Updated on July 23, 2013

Vacuum test is carried out for normally for bilge pump and general service pump, if centrifugal type. These pumps normally have to take suction from bilges and tank top which is below the pump installation. Any air leakage from the pump, air-pump, valves, pipe lines, gland packing, etc. can be investigated and rectified by the test. Since centrifugal pumps are not self priming, an air-pump is attached to them, which sucks the air from suction line to lift up the water and fill it up in the pump body.

Procedure of Vacuum Test

  1. Open sea suction valve
  2. Start the pump and raise to normal speed
  3. Open sea discharge valve
  4. Close sea suction valve
  5. Open suction valve to an empty compartment until the vacuum has fallen away and then close the valve. The pump vacuum should rise rapidly to 64.5 mbar or more, if the air pump is in satisfactory condition and the pump is free from air leakage.
  6. Stop the pump. The vacuum should be retained if the pump is air tight.

If the pump is not air tight, stop the pump, readjust the pump gland and fill the recess with oil. Make a further test, and if no difference in performance occurs the gland is not at fault.

For Centrifugal Pumps with mechanical seal, there is no air leakage through shaft sealing
For Centrifugal Pumps with mechanical seal, there is no air leakage through shaft sealing

If the pump casing joints are quite air tight and the suction valve properly shut, the fault is then attributable to a faulty air-pump (self priming pump), a leaky non return valve, a choked basket strainer or a detached float, which can be easily checked by removing the float-gear distance piece. Remove the non return valve cover plug and grind in the valve with fine abrasive paste.

With the pump running, and the air-pump suction pipe disconnected, note the pull excreted by the air-pump upon a hand placed over the suction branch of the air-pump. This will indicate if the air-pump is pulling up the required vacuum. If the air-pump is found to be in order, open the pump suction valve and the discharge valve, and, with all other individual bilge or tank suctions closed on the line, ascertain the maximum vacuum which can be obtained in the main line suction when the pump is operating. The pump should be watched for overheating in the water end under a prolonged run when not pumping, and if necessary, a fresh supply of water admitted by opening the sea suction valve for a few minutes.

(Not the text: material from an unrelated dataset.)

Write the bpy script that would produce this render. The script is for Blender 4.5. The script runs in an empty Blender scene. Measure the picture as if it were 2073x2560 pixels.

If the vacuum fails to rise, then the defect is due to excessive air leaks in the suction piping through bad joints, badly packed valve spindles or valves left open or leaky. if the vacuum rises satisfactorily, open the suction valve of the tank or bilge to be pumped and watched vacuum gauge. If the vacuum falls away suddenly and fails to recover, look for a leak in the tail pipe above the water level in the tank. If the vacuum remains higher than that required to overcome the static lift, and the pump fails to deliver, there is a choke in the suction pipe, which can be readily ascertained. A choked impeller will show little or no increase in vacuum after the pump is primed and a low motor current value.

It should be remembered that, although the air-pump will continue to operate pulling water from the suction system via the float valve, it is not desirable to operate the unit under these conditions. Should the water be constantly discharged by the air-pump, it is probable that the float valve is dirty or requires to be lightly ground in.